As ações do Brasil ganharam repercussão internacional quando o Brasil assumiu o discurso hegemônico na mídia liberal internacional. Isto fortalece o Brasil nos fóruns multilaterais mundiais, mas tem pouco impacto nas questões sul-americanas. Aqui os vizinhos querem resultados econômicos mais concretos por se aliarem ao Brasil. É preciso compatibilizar as duas coisas. E neste sentido ainda se constata o limite econômico do Brasil. O Brasil se tornou atrativo para o capital internacional, os fluxos de capitais não cessam. Isto reforça o espaço brasileiro nos fóruns econômicos internacionais. Mas este despontar econômico brasileiro ainda não foi capaz de trazer junto a América do Sul.

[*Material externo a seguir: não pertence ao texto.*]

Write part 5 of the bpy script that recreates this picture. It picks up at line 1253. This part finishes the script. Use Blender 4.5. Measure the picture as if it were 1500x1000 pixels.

O Brasil ainda precisa crescer muito, e adotar políticas mais efetivas de integração para ser capaz de fato criar um espaço econômico sul-americano colocando-se como centro.
A dimensão internacional continuará sendo superdimensionada neste momento de crise e de vazios de liderança, mas o Brasil não deve deixar se envolver pelo canto da sereia. É preciso continuar medindo os passos enquanto constrói uma sólida retaguarda. Esta retaguarda está em construção. Mas não está pronta. É preciso mais ousadia na integração sul-americana para que ela possa se reverter mais rapidamente em suporte político para o Brasil. o Brasil vai com cuidado com medo de perder neste processo de integração. Claro que haverá setores que serão perdedores líquidos num caso de integração sul-americana, mas é impossível que politicamente o Brasil não seja o ganhador líquido e mesmo economicamente o Brasil terá mais vantagens.